»»

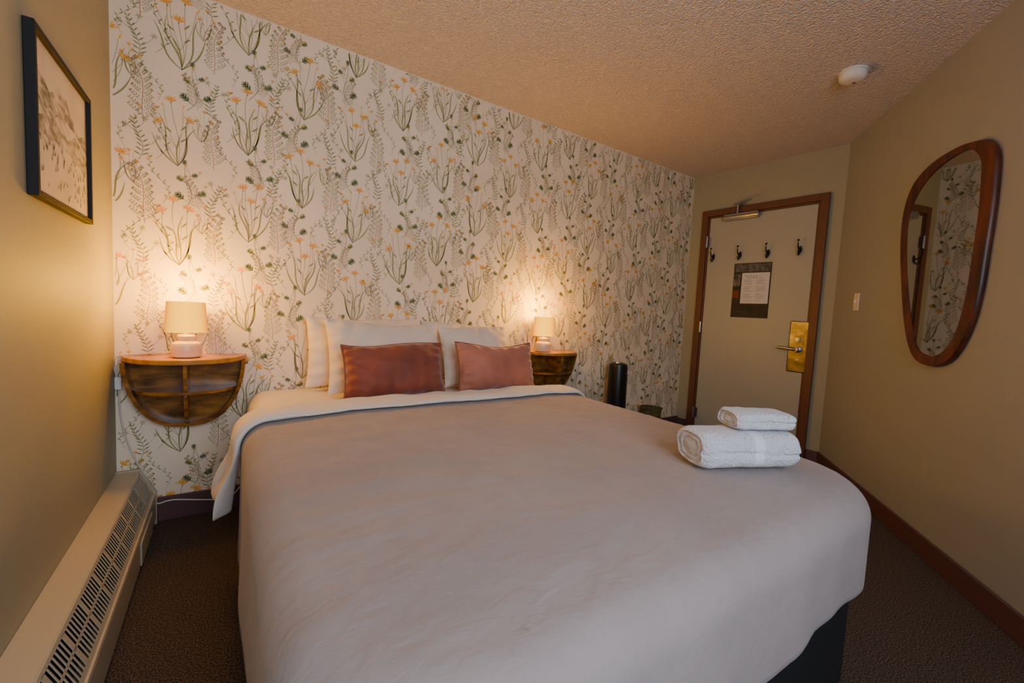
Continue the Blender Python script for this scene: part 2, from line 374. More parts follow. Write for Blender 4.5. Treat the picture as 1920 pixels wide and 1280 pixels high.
# hooks
def world(W, x, y, z):
    P, an = W; return Vector((P.x+math.cos(an)*x-math.sin(an)*y, P.y+math.sin(an)*x+math.cos(an)*y, z))
hk = ['black double coat hook closest to the door hinges', 'black double coat hook above the left side of the poster',
      'black double coat hook above the right side of the poster', 'black double coat hook nearest the door latch edge']
for i, (u, v) in enumerate(((1336,481),(1386,477),(1439,473),(1499,467))):
    hx, hz = wl(WD, u, v, .03)
    t = thing('coat_hook', hk[i], 'hook', world(WD, hx, DF, hz), WD[1], 'black coat hooks in a row on the door')
    mb = MB(); mb.prism([(.013*math.cos(k*PI/8), .028*math.sin(k*PI/8)) for k in range(16)], lambda x, y: (x, -.001, y), lambda x, y: (x, -.007, y))
    mb.build('back_plate', M['black'], t, bevel=.002)
    mb = MB(); mb.tube([(0,-.006,.0),(0,-.03,-.005),(0,-.052,.012),(0,-.06,.04),(0,-.056,.062)], lambda q: .0058-.001*q, 10)
    mb.lathe([(0,0),(.007,.003),(.009,.009),(.006,.015),(0,.017)], 14, (0,-.056,.058)); mb.build('upper_prong', M['black'], t)
    mb = MB(); mb.tube([(0,-.006,-.012),(0,-.014,-.035),(0,-.028,-.046),(0,-.042,-.038),(0,-.045,-.022)], .005, 10)
    mb.lathe([(0,0),(.006,.003),(.007,.007),(.005,.012),(0,.013)], 14, (0,-.045,-.026)); mb.build('lower_prong', M['black'], t)
# poster
q = [wl(WD, *k, .013) for k in ((1377,495),(1447,490),(1440,597),(1370,594))]
px0 = (q[0][0]+q[3][0])/2; px1 = (q[1][0]+q[2][0])/2; pz1 = (q[0][1]+q[1][1])/2; pz0 = (q[2][1]+q[3][1])/2
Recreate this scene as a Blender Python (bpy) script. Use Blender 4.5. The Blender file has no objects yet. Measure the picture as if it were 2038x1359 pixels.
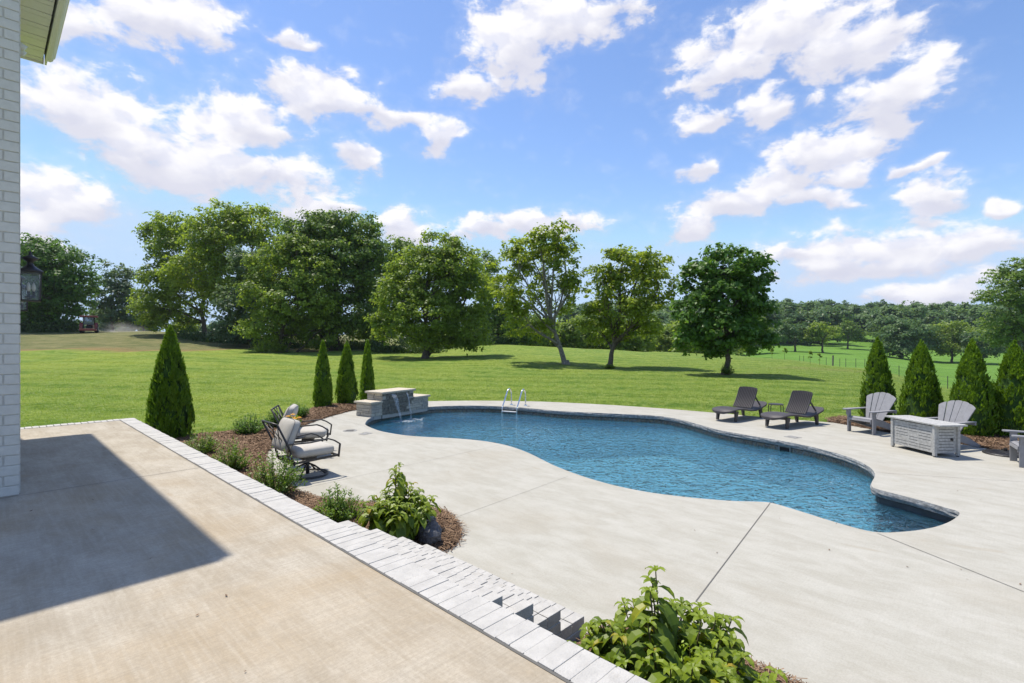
import bpy, bmesh, math, random
import numpy as np
from mathutils import Vector, Matrix, noise as mnoise

# ------------------------------------------------------------------ camera, sky, sun, exposure
SC = bpy.context.scene
COL = SC.collection
CAMZ = 2.2
F = 1020.0
cd = bpy.data.cameras.new("camera"); cd.lens = 18.0; cd.sensor_width = 36.0
cd.clip_start = 0.05; cd.clip_end = 6000
cam = bpy.data.objects.new("camera", cd); COL.objects.link(cam)
cam.location = (0, 0, CAMZ); cam.rotation_euler = (math.radians(90), 0, 0)
SC.camera = cam
SC.view_settings.view_transform = 'Standard'
SC.view_settings.look = 'None'
SC.view_settings.gamma = 1.0
SC.view_settings.exposure = 0.68
SC.cycles.max_bounces = 8
SC.cycles.transparent_max_bounces = 12
SC.cycles.diffuse_bounces = 4
SC.cycles.caustics_reflective = False
SC.cycles.caustics_refractive = False

SUN_EL = math.radians(69.6)
SUN_DIR = Vector((-0.784 * math.cos(SUN_EL), 0.621 * math.cos(SUN_EL), math.sin(SUN_EL)))
ld = bpy.data.lights.new("sun", 'SUN'); ld.energy = 3.6; ld.angle = math.radians(0.53)
ld.color = (1.0, 0.935, 0.83)
sun = bpy.data.objects.new("sun", ld); COL.objects.link(sun)
sun.rotation_euler = SUN_DIR.to_track_quat('Z', 'Y').to_euler()
sun.location = (-20, 15, 40)


# ---- node helpers
def nd(nt, typ, props=None, ins=None):
    n = nt.nodes.new(typ)
    for k, v in (props or {}).items():
        setattr(n, k, v)
    for k, v in (ins or {}).items():
        s = n.inputs[k]
        if isinstance(v, bpy.types.NodeSocket):
            nt.links.new(v, s)
        else:
            s.default_value = v
    return n


def mth(nt, op, a, b=None, c=None, clamp=False):
    ins = {0: a}
    if b is not None: ins[1] = b
    if c is not None: ins[2] = c
    return nd(nt, 'ShaderNodeMath', {'operation': op, 'use_clamp': clamp}, ins).outputs[0]


def vmth(nt, op, a, b=None):
    ins = {0: a}
    if b is not None: ins[1] = b
    n = nd(nt, 'ShaderNodeVectorMath', {'operation': op}, ins)
    return n.outputs['Value'] if op in ('LENGTH', 'DOT_PRODUCT', 'DISTANCE') else n.outputs[0]


def c4(c):
    return (c[0], c[1], c[2], 1.0)


def mix(nt, fac, a, b, blend='MIX'):
    n = nt.nodes.new('ShaderNodeMix'); n.data_type = 'RGBA'; n.blend_type = blend
    for idx, v in ((0, fac), (6, a), (7, b)):
        if isinstance(v, bpy.types.NodeSocket): nt.links.new(v, n.inputs[idx])
        elif idx == 0: n.inputs[0].default_value = v
        else: n.inputs[idx].default_value = c4(v)
    return n.outputs[2]


def mrange(nt, v, a, b, c=0.0, d=1.0, smooth=True):
    n = nd(nt, 'ShaderNodeMapRange', {'interpolation_type': 'SMOOTHSTEP' if smooth else 'LINEAR'},
           {0: v, 1: a, 2: b, 3: c, 4: d})
    return n.outputs[0]


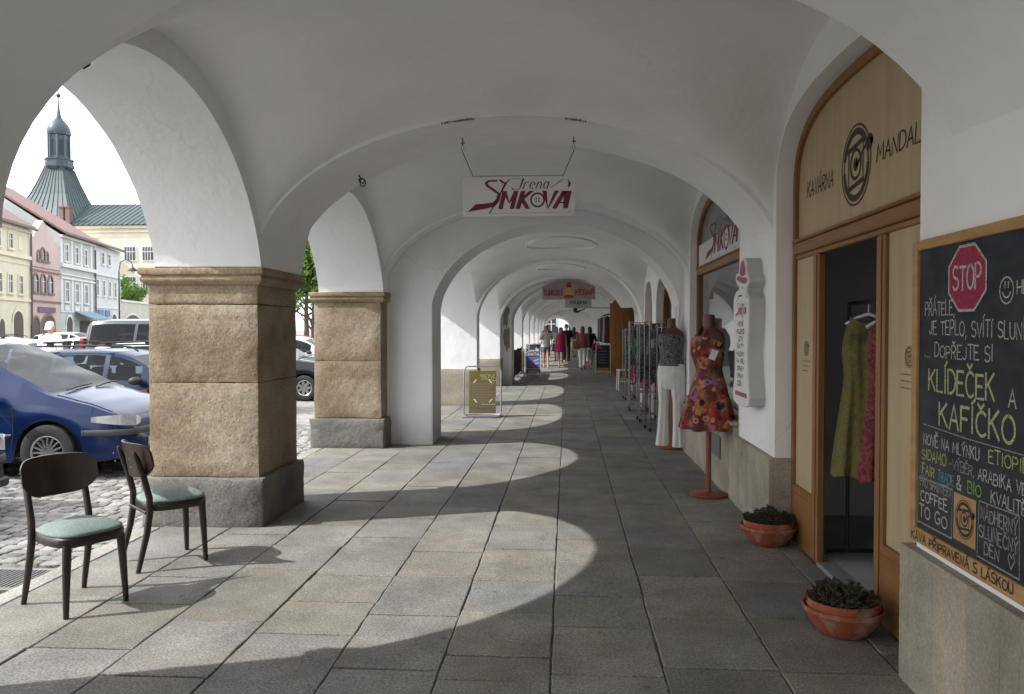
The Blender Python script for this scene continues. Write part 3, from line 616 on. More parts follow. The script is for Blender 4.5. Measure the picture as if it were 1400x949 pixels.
mb = MB(); wall_yz(mb, 1.58, 1.76, -6.2, 10.9, 4.45, [(3.70, 6.17, 0, 2.62, 3.20), (7.45, 10.42, .74, 2.55, 3.19)]); hp('shop_wall', mb, plaster_foot, smooth=30)
for a, b in ((-6.2, 3.76), (6.14, 7.44), (10.43, 10.9)):
    mb = MB(); mb.col = []; y = a
    while y < b-.01:
        e = min(y+random.uniform(.12, .30), b)
        if b-e < .08: e = b
        mb.box(1.53, 1.70 if b < 10.9 and b > 3.7 else 1.62, y+.0004, e-.0004, -.02, .62, .004); tone(mb); y = e
    hp('stone_base', mb, base_stone, smooth=30)
mb = MB(); mb.col = []; mb.box(1.535, 1.64, 7.442, 10.428, -.02, .70, .01); mb.box(1.50, 1.70, 7.42, 10.45, .705, .745, .012); tone(mb); hp('stone_base', mb, base_stone, smooth=30)
mb = MB(); mb.box(1.52, 1.533, 8.05, 8.55, .30, .52, .004); hp('vent_plate', mb, mat('vent_grey', (.12, .12, .12), rough=.5))
# upper storeys over the arcade (they shade it)
mb = MB(); mb.box(-3.33, 12, -6.2, 10.895, 4.40, 11); hp('upper_storey', mb, plaster)
def house_roof(hparent, y0, y1, z=11.0, x0=-3.9, x1=12.4, rise=4.5):
    mb = MB(); xm = (x0+x1)/2
    mb.prism([(x0, z), (x1, z), (xm, z+rise)], lambda u, v, d: (u, d, v+.004), y0+.01, y1-.01); return obj('roof', mb, roof_tile, hparent, world=True)
roof_tile = mat('roof_tile', (.28, .075, .04), (.22, .06, .035), 6, .8, .2, 20)
house_roof(house, -6.2, 10.89)

# cafe shop front: timber frame with plywood panels, open doorway
XF = 1.70
front = None
def arch_poly(y0, y1, zb, zs, zt, n=28, inset=0.):
    yc, h = (y0+y1)/2, (y1-y0)/2-inset
    return [(yc+h, zb), (yc-h, zb)]+[(yc-h*math.cos(PI*i/n), circ_arch(yc-h*math.cos(PI*i/n), yc, h, zs, zt-inset, 2.8)) for i in range(n+1)]
def arch_frame(mb, y0, y1, zb, zs, zt, wdt, xa, xb, n=28):
    A = arch_poly(y0, y1, zb, zs, zt, n)[1:]+[(y1, zb)]; B = arch_poly(y0, y1, zb, zs, zt, n, wdt)[1:]+[(y1-wdt, zb)]
    m = len(A)
    for (P, Q, x, y) in ((A, B, xa, xa), (A, B, xb, xb), (B, B, xa, xb), (A, A, xa, xb)):
        mb.add([(x, a, z) for a, z in P]+[(y, a, z) for a, z in Q], [(i, i+1, m+i+1, m+i) for i in range(m-1)])
mb = MB(); arch_frame(mb, 3.71, 6.16, 0, 2.60, 3.185, .055, XF, XF+.09); front = hp('shop_front', mb, wood_frame, smooth=35)
mb = MB(); mb.box(XF-.012, XF+.07, 3.768, 6.102, 2.15, 2.235, .008); mb.box(XF-.03, XF+.04, 3.79, 6.08, 2.235, 2.255, .006); mb.box(XF+.005, XF+.06, 3.768, 6.102, 2.115, 2.149, .006); hp('transom', mb, wood_frame_h, front, 30)
for y in (4.40, 5.52):
    mb = MB(); mb.box(XF-.008, XF+.05, y, y+.10, 0, 2.114, .01); mb.box(XF-.016, XF-.008, y+.02, y+.08, .02, 2.10, .003); hp('door_post', mb, wood_frame, front, 30)
for a, b in ((3.77, 4.398), (5.622, 6.10)):
    mb = MB(); mb.box(XF+.02, XF+.045, a, b, .44, 2.114); hp('panel', mb, plywood, front)
    mb = MB(); mb.box(XF-.003, XF+.06, a+.001, b-.001, .0, .39, .008); mb.box(XF-.012, XF+.05, a+.001, b-.001, .39, .44, .008); hp('panel_base', mb, wood_frame_h, front, 30)
mb = MB(); mb.prism([(y, z) for y, z in arch_poly(3.75, 6.12, 2.20, 2.60, 3.15)], lambda u, v, d: (d, u, v), XF+.03, XF+.05); tymp = hp('arch_panel', mb, plywood, front)
XT = XF+.028
mb = MB()
fT = lambda u, v: (XT, -u, v)          # u runs towards the camera
for (u, v, h, wd, s, sl) in ((-5.90, 2.545, .105, .56, 'KAVÁRNA', -.02), (-4.61, 2.535, .095, .655, 'MANDALA', -.02)):
    text(mb, s, u, v, h, wd, .012, fT, slope=sl, shear=.12, jit=.06)
hp('lettering', mb, ink, front)
def cup_logo(mb, f, cu, cv, r):
    """round mark: broken double ring, a tilted square and a spiral cup with a handle"""
    g = lambda u, v: f(cu+u*r, cv+v*r)
    ribbon(mb, ell(1., 0, 2*PI, 48), .055, g)
    for q, t in ((ell(.83, R(20), R(160), 20), .17), (ell(.83, R(190), R(350), 20), .17), (ell(.83, R(150), R(200), 8), .06), (ell(.83, R(335), R(375), 8), .10)): ribbon(mb, q, t, g)
    ribbon(mb, [(-.56, .42), (.52, .55)], .13, g); ribbon(mb, [(-.5, -.56), (.52, -.44)], .13, g)
    ribbon(mb, [(-.5, .42), (-.5, -.56)], .07, g); ribbon(mb, [(.5, .55), (.5, -.44)], .06, g)
    ribbon(mb, ell(.36, 0, 2*PI, 30, 0, .02), .09, g)
    ribbon(mb, ell(.09, 0, 2*PI, 14, 0, .02), .16, g)
    ribbon(mb, [(.12, 0), (.5, .28), (.95, .42)], .09, g); ribbon(mb, ell(.1, 0, 2*PI, 12, .92, .38), .2, g)
mb = MB(); cup_logo(mb, fT, -4.935, 2.585, .238); hp('emblem', mb, mat('brown_ink', (.035, .022, .014), rough=.7), front)
for (yc) in (5.86, 4.13):
    mb = MB(); f2 = lambda u, v: (XF+.018, -u, v); cup_logo(mb, f2, -yc, 1.46, .055)
    for k in range(3): ribbon(mb, [(-yc-.10, 1.37-k*.035), (-yc+.10-.03*k, 1.37-k*.035)], .006, f2)
    hp('small_emblem', mb, mat('pencil', (.16, .10, .06), rough=.8) if yc > 5 else MATS['pencil'], front)
# dim shop room behind the doorway
mb = MB()
mb.quad((1.80, 3.2, .02), (6, 3.2, .02), (6, 6.9, .02), (1.80, 6.9, .02)); hp('shop_floor', mb, room_floor)
mb = MB()
mb.quad((6, 3.2, 0), (6, 6.9, 0), (6, 6.9, 3), (6, 3.2, 3)); mb.quad((1.8, 6.9, 0), (6, 6.9, 0), (6, 6.9, 3), (1.8, 6.9, 3)); mb.quad((1.8, 3.2, 0), (6, 3.2, 0), (6, 3.2, 3), (1.8, 3.2, 3)); mb.quad((1.8, 3.2, 3), (6, 3.2, 3), (6, 6.9, 3), (1.8, 6.9, 3))
mb.quad((1.8, 3.2, 0), (1.8, 3.75, 0), (1.8, 3.75, 3), (1.8, 3.2, 3)); mb.quad((1.8, 6.12, 0), (1.8, 6.9, 0), (1.8, 6.9, 3), (1.8, 6.12, 3))
hp('shop_room', mb, room_wall)
mb = MB(); mb.box(1.69, 1.82, 4.52, 5.50, -.02, .022, .006); hp('threshold', mb, slab_m and mat('sill_stone', (.24, .25, .27), (.18, .185, .2), 5, .6), front)

# dress shop window
XW = 1.665
mb = MB(); arch_frame(mb, 7.455, 10.415, .745, 2.54, 3.17, .07, XW, XW+.08); win = hp('shop_window', mb, wood_frame, smooth=35)
mb = MB(); mb.box(XW-.012, XW+.06, 7.525, 10.345, 2.28, 2.365, .008); mb.box(XW-.02, XW+.05, 7.53, 10.34, 2.365, 2.385, .006); hp('transom', mb, wood_frame_h, win, 30)
mb = MB(); mb.box(XW+.01, XW+.06, 7.525, 10.345, .745, .80, .006); hp('window_sill', mb, wood_frame_h, win, 30)
mb = MB(); mb.quad((XW+.035, 7.526, .801), (XW+.035, 7.526, 2.279), (XW+.035, 10.344, 2.279), (XW+.035, 10.344, .801)); hp('pane', mb, pane, win)
mb = MB(); mb.prism(arch_poly(7.49, 10.38, 2.386, 2.54, 3.13), lambda u, v, d: (d, u, v), XW+.045, XW+.065); hp('arch_panel', mb, mat('tympanum_grey', (.27, .275, .28), (.22, .225, .23), 2, .35), win)
mb = MB(); mb.box(XW+.012, XW+.043, 7.56, 10.32, 2.388, 2.66, .004); hp('sign_board', mb, sign_white, win)
mb = MB()
mb.quad((3.2, 7.3, 0), (3.2, 10.6, 0), (3.2, 10.6, 3), (3.2, 7.3, 3)); mb.quad((1.77, 10.6, 0), (3.2, 10.6, 0), (3.2, 10.6, 3), (1.77, 10.6, 3)); mb.quad((1.77, 7.3, 0), (3.2, 7.3, 0), (3.2, 7.3, 3), (1.77, 7.3, 3)); mb.quad((1.77, 7.3, 3), (3.2, 7.3, 3), (3.2, 10.6, 3), (1.77, 10.6, 3)); mb.quad((1.77, 7.3, .76), (3.2, 7.3, .76), (3.2, 10.6, .76), (1.77, 10.6, .76))
hp('display_space', mb, room_wall)

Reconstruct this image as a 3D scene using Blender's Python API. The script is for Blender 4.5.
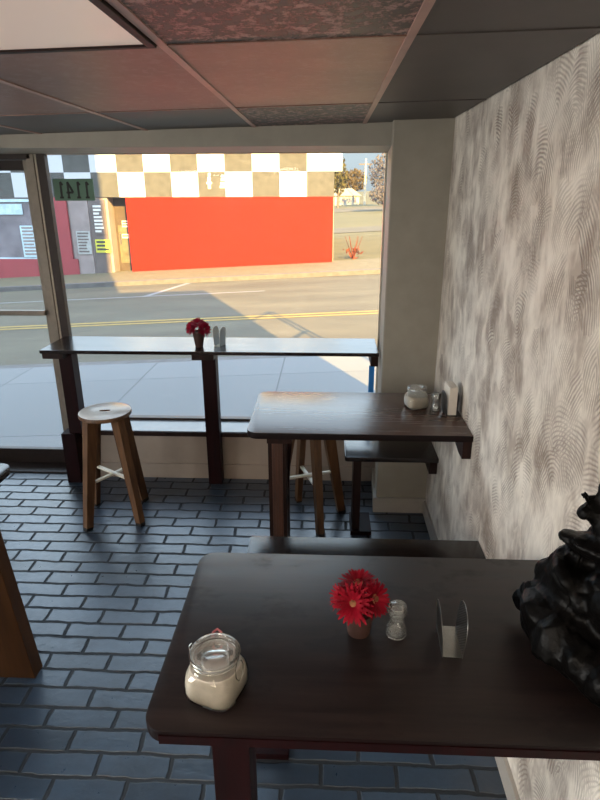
import bpy, bmesh, math, random
from mathutils import Vector, Matrix, Euler
random.seed(7)
PI = math.pi
S = bpy.context.scene
COL = S.collection
for o in list(bpy.data.objects):
    bpy.data.objects.remove(o)

# ------------------------------------------------------------------ camera
cam_d = bpy.data.cameras.new('camera')
cam = bpy.data.objects.new('camera', cam_d)
COL.objects.link(cam)
cam_d.sensor_fit = 'VERTICAL'
cam_d.sensor_height = 36.0
cam_d.lens = 580.31 / 800 * 36.0
cam_d.clip_end = 400
R_ = Vector((0.9989793906657495, 0.04506652087752241, -0.003030795453932512))
D_ = Vector((0.012328065693379209, -0.3365954426849197, -0.9415686521757202))
F_ = Vector((-0.04345337525840159, 0.9405703145750128, -0.33680749326419945))
m3 = Matrix((R_, -D_, -F_)).transposed()
cam.matrix_world = Matrix.Translation((0, 0, 2.17)) @ m3.to_4x4()
S.camera = cam

# ------------------------------------------------------------------ sky
world = bpy.data.worlds.new('sky')
S.world = world
world.use_nodes = True
wn, wl = world.node_tree.nodes, world.node_tree.links
wn.clear()
w_out = wn.new('ShaderNodeOutputWorld')
w_bg = wn.new('ShaderNodeBackground')
w_tc = wn.new('ShaderNodeTexCoord')
w_sep = wn.new('ShaderNodeSeparateXYZ')
w_rmp = wn.new('ShaderNodeValToRGB')
wl.new(w_tc.outputs['Generated'], w_sep.inputs[0])
wl.new(w_sep.outputs['Z'], w_rmp.inputs[0])
cr = w_rmp.color_ramp
cr.elements[0].position = 0.0
cr.elements[0].color = (0.12, 0.14, 0.15, 1)
cr.elements[1].position = 0.30
cr.elements[1].color = (0.72, 0.88, 1.0, 1)
e = cr.elements.new(0.55); e.color = (0.72, 0.90, 1.08, 1)
e = cr.elements.new(0.06); e.color = (0.15, 0.18, 0.195, 1)
e = cr.elements.new(0.15); e.color = (0.50, 0.62, 0.74, 1)
e = cr.elements.new(1.0); e.color = (0.45, 0.62, 0.9, 1)
w_bg.inputs['Strength'].default_value = 4.4
wl.new(w_rmp.outputs[0], w_bg.inputs[0])
wl.new(w_bg.outputs[0], w_out.inputs[0])

# ------------------------------------------------------------------ sun
SUN_EL = math.radians(25)
SUN_AZ = Vector((-0.391, 0.920, 0)).normalized()
sun_d = bpy.data.lights.new('sun', 'SUN')
sun = bpy.data.objects.new('sun', sun_d)
COL.objects.link(sun)
sd = SUN_AZ * math.cos(SUN_EL) + Vector((0, 0, -math.sin(SUN_EL)))
sun.rotation_euler = sd.to_track_quat('-Z', 'Y').to_euler()
sun.location = (6, -10, 14)
sun_d.energy = 30.0
sun_d.angle = math.radians(0.6)
sun_d.color = (1.0, 0.63, 0.18)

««

Written request: Only the lines from the one with "Recreate this scene" down to the one with "sun.location = (-20, 15, 40)" belong in your copy, both ends included; write them out exactly and skip any pictures.

Response to this task:
Recreate this scene as a Blender Python (bpy) script. Use Blender 4.5. The Blender file has no objects yet. Measure the picture as if it were 2038x1359 pixels.
import bpy, bmesh, math, random
import numpy as np
from mathutils import Vector, Matrix, noise as mnoise

# ------------------------------------------------------------------ camera, sky, sun, exposure
SC = bpy.context.scene
COL = SC.collection
CAMZ = 2.2
F = 1020.0
cd = bpy.data.cameras.new("camera"); cd.lens = 18.0; cd.sensor_width = 36.0
cd.clip_start = 0.05; cd.clip_end = 6000
cam = bpy.data.objects.new("camera", cd); COL.objects.link(cam)
cam.location = (0, 0, CAMZ); cam.rotation_euler = (math.radians(90), 0, 0)
SC.camera = cam
SC.view_settings.view_transform = 'Standard'
SC.view_settings.look = 'None'
SC.view_settings.gamma = 1.0
SC.view_settings.exposure = 0.68
SC.cycles.max_bounces = 8
SC.cycles.transparent_max_bounces = 12
SC.cycles.diffuse_bounces = 4
SC.cycles.caustics_reflective = False
SC.cycles.caustics_refractive = False

SUN_EL = math.radians(69.6)
SUN_DIR = Vector((-0.784 * math.cos(SUN_EL), 0.621 * math.cos(SUN_EL), math.sin(SUN_EL)))
ld = bpy.data.lights.new("sun", 'SUN'); ld.energy = 3.6; ld.angle = math.radians(0.53)
ld.color = (1.0, 0.935, 0.83)
sun = bpy.data.objects.new("sun", ld); COL.objects.link(sun)
sun.rotation_euler = SUN_DIR.to_track_quat('Z', 'Y').to_euler()
sun.location = (-20, 15, 40)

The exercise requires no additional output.